A blue-eyed soul record built on hidden tributes
Kemp wasn’t only hiding messages to Grogan; the whole song was a tribute to the music he was obsessed with. By 1982 he had turned away from Spandau Ballet’s earlier synth-and-dance sound and immersed himself in American soul — Marvin Gaye, Al Green, Smokey Robinson. He set out to write, in his words, a “blue-eyed soul” record. The famous line “listening to Marvin all night long” is a direct salute to Gaye, and Kemp has said name-checking him was a defiant statement aligning the band with London’s soul-boy culture against the rock press that dismissed soul as shallow. The chorus took inspiration from the opening of Al Green’s “Let’s Stay Together.” Recorded largely at Compass Point Studios in the Bahamas, the track was built around Steve Norman’s languid saxophone solo — actually a composite of two takes — that became the song’s signature and helped define the sound of 1980s romance.
Even the song’s most quoted moment has a hidden source. That wordless “huh, huh, huh, hu-uh, huh” hook — the part everyone remembers — came from the Beatles. Kemp had watched the Let It Be documentary on television in 1982, and John Lennon’s “I-hi-hi” phrasing at the start of “Dig a Pony” lodged in his head, resurfacing as those melodic sighs. It’s a fitting touch for a song about the failure of words: its most memorable passage has none. There’s one more quiet surprise in the credits, too — for all that the classic Spandau lineup features Gary’s brother Martin Kemp on bass, Martin didn’t actually play on True. A bass synthesizer was used on the recording instead.
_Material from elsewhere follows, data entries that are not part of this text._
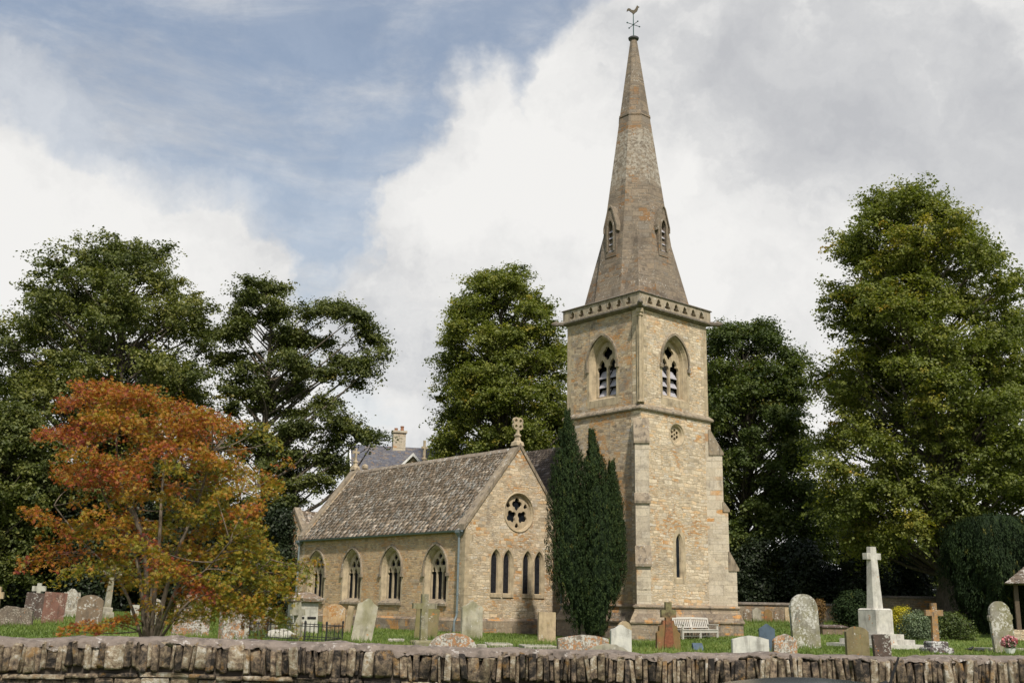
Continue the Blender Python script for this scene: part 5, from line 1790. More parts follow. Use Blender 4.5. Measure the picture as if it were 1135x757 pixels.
def outline(kind, w, h):
    a = w / 2
    arc = lambda cx, cz, r, a0, a1, n: [(cx + r * math.cos(R(a0 + (a1 - a0) * k / n)), cz + r * math.sin(R(a0 + (a1 - a0) * k / n))) for k in range(n + 1)]
    b = [(-a, -0.3), (a, -0.3)]
    if kind == 'round':
        return b + arc(0, h - a, a, 0, 180, 18)
    if kind == 'segment':
        r = a * 1.35; cz = h - r; t = math.degrees(math.acos(a / r))
        return b + arc(0, cz, r, t, 180 - t, 14)
    if kind == 'flat':
        return b + [(a, h - 0.015), (a * 0.9, h), (-a * 0.9, h), (-a, h - 0.015)]
    if kind == 'pediment':
        return b + [(a, h * 0.86), (a * 0.5, h * 0.95), (0, h), (-a * 0.5, h * 0.95), (-a, h * 0.86)]
    if kind == 'gable':
        return b + [(a, h * 0.80), (0, h), (-a, h * 0.80)]
    if kind == 'ogee':
        return b + [(a, h * 0.84), (a * 0.85, h * 0.87), (a * 0.6, h * 0.89), (a * 0.38, h * 0.94), (a * 0.18, h * 0.985), (0, h), (-a * 0.18, h * 0.985), (-a * 0.38, h * 0.94), (-a * 0.6, h * 0.89), (-a * 0.85, h * 0.87), (-a, h * 0.84)]
    if kind == 'shoulder':
        return b + [(a, h * 0.62), (a * 1.12, h * 0.64), (a * 1.12, h * 0.72), (a * 0.98, h * 0.74)] + [(p[0] * 0.96, p[1]) for p in arc(0, h - a * 0.98, a * 0.98, 8, 172, 16)] + [(-a * 0.98, h * 0.74), (-a * 1.12, h * 0.72), (-a * 1.12, h * 0.64), (-a, h * 0.62)]
    if kind == 'scroll':
        return b + [(a, h * 0.80), (a * 0.92, h * 0.88), (a * 0.7, h * 0.86), (a * 0.55, h * 0.90)] + arc(0, h - a * 0.5, a * 0.5, 20, 160, 8) + [(-a * 0.55, h * 0.90), (-a * 0.7, h * 0.86), (-a * 0.92, h * 0.88), (-a, h * 0.80)]
    if kind == 'broken':
        return b + [(a, h * 0.78), (a * .7, h * 0.9), (a * .3, h * 0.88), (a * .1, h), (-a * .4, h * .96), (-a * .6, h * .85), (-a, h * .8)]
    raise ValueError(kind)


def place(xl, xr, yt, yb, Z):
    """base point, apparent width and height in metres for a stone seen between these photo pixels"""
    cx = (xl + xr) / 2
    if Z is None:
        p = gnd(cx, yb)
    else:
        p = at(cx, 690, Z); p.z = tz(p.x, Z)
    a, b = ray(xl, (yt + yb) / 2), ray(xr, (yt + yb) / 2)
    p.x = (a[0] + b[0]) / 2 * p.y
    p.z = tz(p.x, p.y)
    return p, (b[0] - a[0]) * p.y, at(cx, yt, p.y).z - p.z


def jit(pts, amt):
    return [(u + random.gauss(0, amt), v + random.gauss(0, amt)) for u, v in pts]


def grave(label, kind, xl, xr, yt, yb, mat, Z=None, t=0.12, lean=0.0, back=0.0, yaw=32, rough=0.004, name='headstone', group=None):
    p, W, H = place(xl, xr, yt, yb, Z)
    ang = R(yaw) + math.atan2(p.x, p.y)
    w = max(0.2, (W - t * abs(math.sin(ang))) / math.cos(ang))
    if lean: w = max(0.25, w - abs(math.sin(R(lean))) * H / math.cos(ang))
    bm = bmesh.new()
    pts = jit(outline(kind, w, H), rough)
    plate(bm, pts, [], lambda u, v, d: (u, d - t / 2, v), t)
    # a worn arris round the face
    geom = [e for e in bm.edges if len(e.link_faces) == 2 and e.calc_face_angle(0) > 0.9 and (e.verts[0].co.y < 0) == (e.verts[1].co.y < 0)]
    bmesh.ops.bevel(bm, geom=geom, offset=0.012, segments=1, affect='EDGES')
    o = obj(name, bm, gmat(mat), None)
    o.location = p
    o.rotation_euler = (R(back), R(lean), R(yaw))
    return tag(o, label, 'gravestone', group)


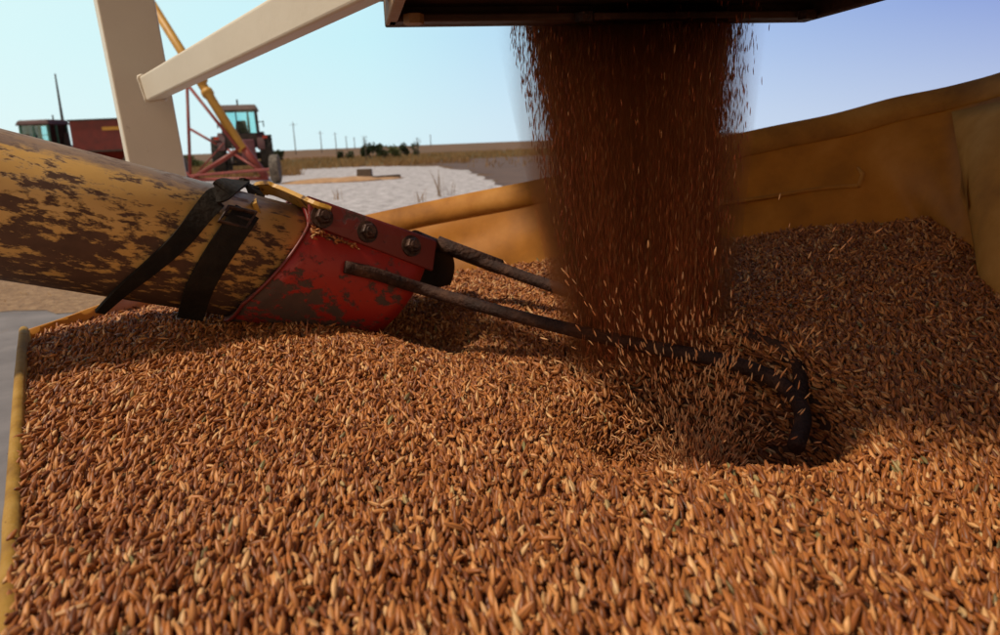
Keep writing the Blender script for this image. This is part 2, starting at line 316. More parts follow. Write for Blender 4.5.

The song that conquered America
Released as a single in April 1983, True went straight to No. 1 on the UK chart and stayed there for four weeks — and it remains, remarkably, the only British No. 1 single Spandau Ballet ever had. But its real significance was across the Atlantic. The song climbed to No. 4 on the US Billboard Hot 100 and topped the Adult Contemporary chart, becoming the band’s American breakthrough and part of the Second British Invasion of the 1980s. It also hit No. 1 in Canada and Ireland. The record was certified Gold in Britain within weeks and eventually Platinum, and by 2011 it had earned a BMI award for more than four million US radio plays — a figure later revised upward past five million.
Its afterlife has been staggering. True has been sampled and interpolated across generations — most famously in PM Dawn’s 1991 hit “Set Adrift on Memory Bliss,” and later by Nelly and Lloyd, while its piano figure surfaces in the Backstreet Boys’ “I Want It That Way.” It has soundtracked films from Sixteen Candles to The Wedding Singer to 50 First Dates, been covered by everyone from Paul Anka to Lazlo Bane, and become a permanent fixture of wedding playlists and slow dances worldwide. Poignantly, Kemp’s tribute to Marvin Gaye was recorded roughly a year before Gaye was shot and killed by his father in April 1984. What began as one shy young man’s coded confession to a woman who didn’t love him back became one of the most enduring love songs of its era — proof that sometimes the truest thing you can say is the thing you can’t quite put into words.